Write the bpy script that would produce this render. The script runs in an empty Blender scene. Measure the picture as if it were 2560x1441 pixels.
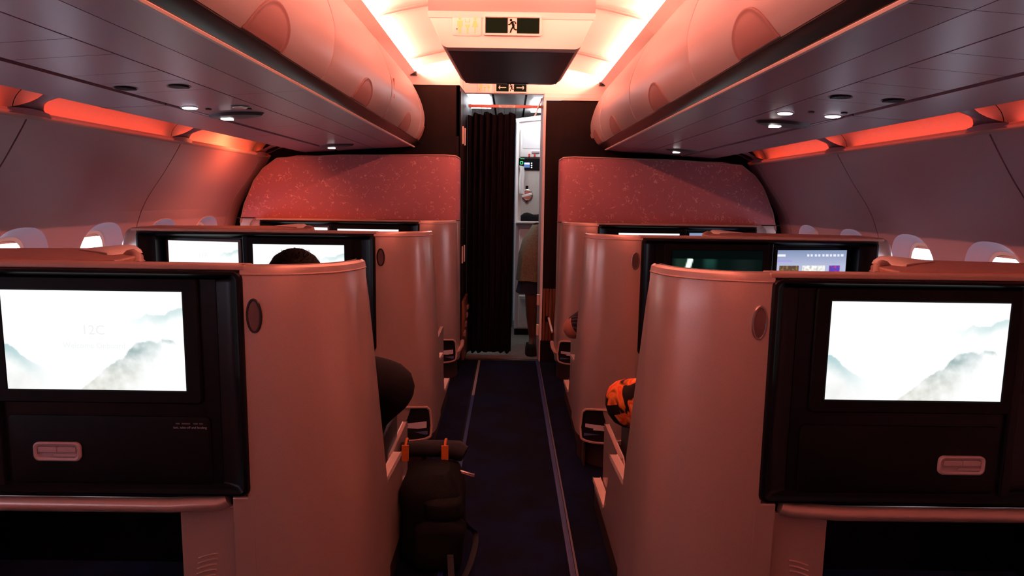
import bpy, bmesh, math, random
from mathutils import Vector, Matrix, noise
random.seed(4)
S = bpy.context.scene
COL = S.collection
PI = math.pi

# ---------------------------------------------------------------- camera
cam_d = bpy.data.cameras.new('camera'); cam = bpy.data.objects.new('camera', cam_d); COL.objects.link(cam)
Yc = Vector((-7, 225.5, -1690)).normalized()
Xc = Vector((1, -.015, 0)); Xc = (Xc - Xc.dot(Yc) * Yc).normalized()
Zc = Xc.cross(Yc)
Mw = Matrix((Xc, Yc, Zc))              # rows: world axes in camera space -> camera-to-world rotation
cam.matrix_world = Matrix.Translation((0, 0, 1.2)) @ Mw.to_4x4()
cam_d.sensor_width = 36; cam_d.lens = 36 * 1690 / 2560; cam_d.clip_start = .02
S.camera = cam
# ---------------------------------------------------------------- world, exposure
W = bpy.data.worlds.new('world'); S.world = W; W.use_nodes = True
bg = W.node_tree.nodes['Background']; bg.inputs[0].default_value = (.78, .84, 1.0, 1); bg.inputs[1].default_value = 4.8
S.view_settings.view_transform = 'Standard'; S.view_settings.look = 'None'
S.view_settings.exposure = 0.0; S.view_settings.gamma = 1.0; S.view_settings.use_curve_mapping = False
CORAL = (1.0, .26, .175)               # ceiling mood light
ORANGE = (1.0, .055, .012)              # sidewall mood light
COVE_STRENGTH = 370.0
SIDE_STRENGTH = 5.0
WASH_POWER = 8.0

# ---------------------------------------------------------------- materials
def mat(name, col, rough=.5, metal=0, spec=.5, emit=None, es=0, coat=0):
    m = bpy.data.materials.new(name); m.use_nodes = True
    b = m.node_tree.nodes['Principled BSDF']
    b.inputs['Base Color'].default_value = (*col, 1); b.inputs['Roughness'].default_value = rough
    b.inputs['Metallic'].default_value = metal; b.inputs['Specular IOR Level'].default_value = spec
    b.inputs['Coat Weight'].default_value = coat
    if emit: b.inputs['Emission Color'].default_value = (*emit, 1); b.inputs['Emission Strength'].default_value = es
    return m
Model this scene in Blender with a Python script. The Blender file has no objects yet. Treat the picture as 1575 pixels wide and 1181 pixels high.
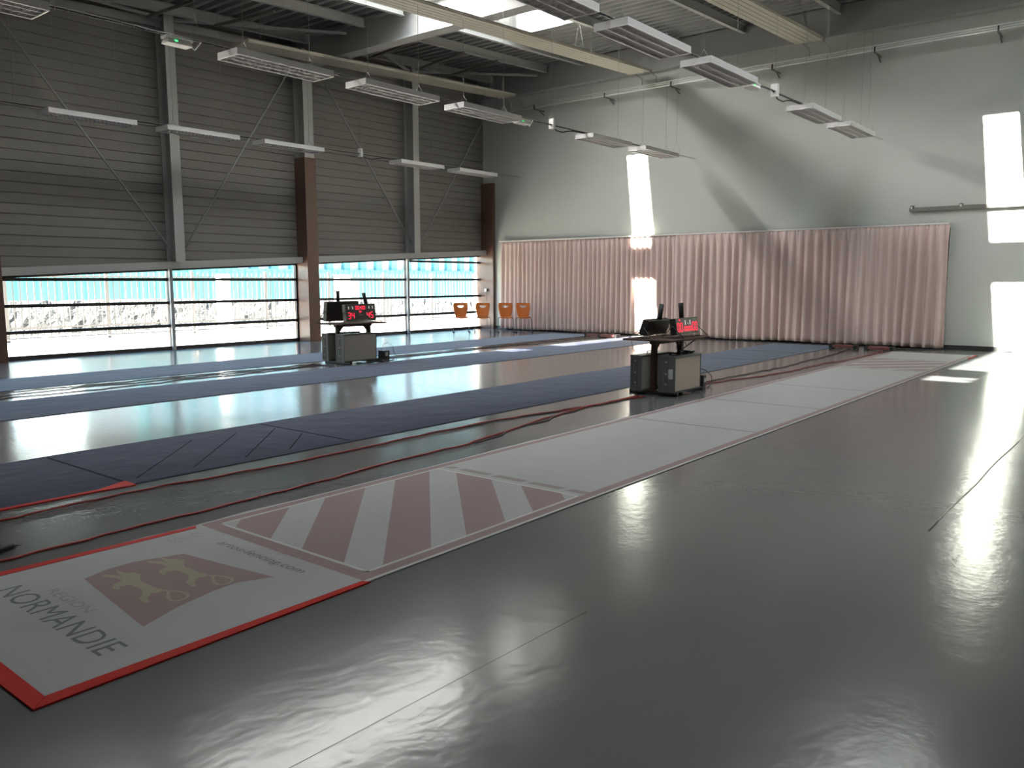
━━━━━━━━━━━━━━━━━━━━
## OBJECTIVE
Only a number is expected here: the count of lines in the listing that hold the string "pixels".

## TASK SOLUTION
2